◆ TO BE DONE: Look through the material and tally each line bearing the word "Write". Give only the total.

◆ EXERCISE MATERIAL:
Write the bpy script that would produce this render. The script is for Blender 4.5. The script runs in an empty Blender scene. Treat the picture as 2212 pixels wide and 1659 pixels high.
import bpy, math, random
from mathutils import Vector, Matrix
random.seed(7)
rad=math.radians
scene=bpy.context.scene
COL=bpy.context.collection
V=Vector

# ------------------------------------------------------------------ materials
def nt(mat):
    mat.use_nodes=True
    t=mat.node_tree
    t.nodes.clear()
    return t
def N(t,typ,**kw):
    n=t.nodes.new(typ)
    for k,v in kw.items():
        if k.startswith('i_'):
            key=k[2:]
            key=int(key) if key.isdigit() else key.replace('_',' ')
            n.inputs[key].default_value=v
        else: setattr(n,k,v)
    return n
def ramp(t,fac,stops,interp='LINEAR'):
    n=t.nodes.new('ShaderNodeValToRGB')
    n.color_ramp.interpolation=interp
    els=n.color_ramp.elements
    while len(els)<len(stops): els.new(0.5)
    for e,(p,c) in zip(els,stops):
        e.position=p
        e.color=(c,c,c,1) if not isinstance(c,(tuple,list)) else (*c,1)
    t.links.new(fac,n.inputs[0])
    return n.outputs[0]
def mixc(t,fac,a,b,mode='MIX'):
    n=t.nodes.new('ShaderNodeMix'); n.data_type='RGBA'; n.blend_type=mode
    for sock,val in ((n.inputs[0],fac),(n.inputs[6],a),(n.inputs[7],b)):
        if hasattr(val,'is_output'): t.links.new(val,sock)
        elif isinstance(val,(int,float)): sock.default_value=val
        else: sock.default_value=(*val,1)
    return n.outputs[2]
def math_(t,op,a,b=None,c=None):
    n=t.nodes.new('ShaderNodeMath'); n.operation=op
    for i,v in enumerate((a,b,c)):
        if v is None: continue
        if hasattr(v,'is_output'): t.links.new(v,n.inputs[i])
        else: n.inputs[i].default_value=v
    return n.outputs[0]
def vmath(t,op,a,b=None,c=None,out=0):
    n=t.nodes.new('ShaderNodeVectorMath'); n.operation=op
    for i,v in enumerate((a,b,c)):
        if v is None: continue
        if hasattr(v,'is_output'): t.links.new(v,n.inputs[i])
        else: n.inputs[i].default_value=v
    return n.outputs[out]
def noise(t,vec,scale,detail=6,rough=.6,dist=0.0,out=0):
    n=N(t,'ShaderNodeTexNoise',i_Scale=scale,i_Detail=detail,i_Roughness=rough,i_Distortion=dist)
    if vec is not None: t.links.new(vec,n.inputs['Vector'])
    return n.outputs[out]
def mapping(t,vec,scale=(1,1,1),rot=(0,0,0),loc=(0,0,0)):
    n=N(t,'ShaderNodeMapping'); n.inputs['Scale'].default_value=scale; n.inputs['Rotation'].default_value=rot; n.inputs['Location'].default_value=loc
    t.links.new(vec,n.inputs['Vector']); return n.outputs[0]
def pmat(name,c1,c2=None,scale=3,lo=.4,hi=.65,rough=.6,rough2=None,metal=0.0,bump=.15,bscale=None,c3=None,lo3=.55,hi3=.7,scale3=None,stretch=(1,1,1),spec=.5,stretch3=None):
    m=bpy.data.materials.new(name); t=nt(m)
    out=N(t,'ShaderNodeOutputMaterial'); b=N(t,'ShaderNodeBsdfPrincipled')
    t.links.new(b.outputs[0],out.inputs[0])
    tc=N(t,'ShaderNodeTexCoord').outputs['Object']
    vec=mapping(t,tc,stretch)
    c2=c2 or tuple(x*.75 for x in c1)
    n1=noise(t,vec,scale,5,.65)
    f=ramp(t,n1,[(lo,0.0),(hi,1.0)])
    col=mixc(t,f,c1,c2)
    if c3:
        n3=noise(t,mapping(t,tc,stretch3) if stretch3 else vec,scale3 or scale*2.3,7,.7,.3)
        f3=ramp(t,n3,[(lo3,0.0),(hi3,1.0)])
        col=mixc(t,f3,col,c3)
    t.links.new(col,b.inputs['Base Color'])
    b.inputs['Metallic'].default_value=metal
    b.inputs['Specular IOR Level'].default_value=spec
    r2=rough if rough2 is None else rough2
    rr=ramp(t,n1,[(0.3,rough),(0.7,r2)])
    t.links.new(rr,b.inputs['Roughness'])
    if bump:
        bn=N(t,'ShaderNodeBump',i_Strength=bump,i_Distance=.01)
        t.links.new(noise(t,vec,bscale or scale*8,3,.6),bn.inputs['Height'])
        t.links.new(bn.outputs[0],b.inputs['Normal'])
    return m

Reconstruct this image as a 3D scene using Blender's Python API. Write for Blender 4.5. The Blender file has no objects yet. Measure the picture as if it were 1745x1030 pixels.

◆ ANSWER TO THIS PROBLEM: 2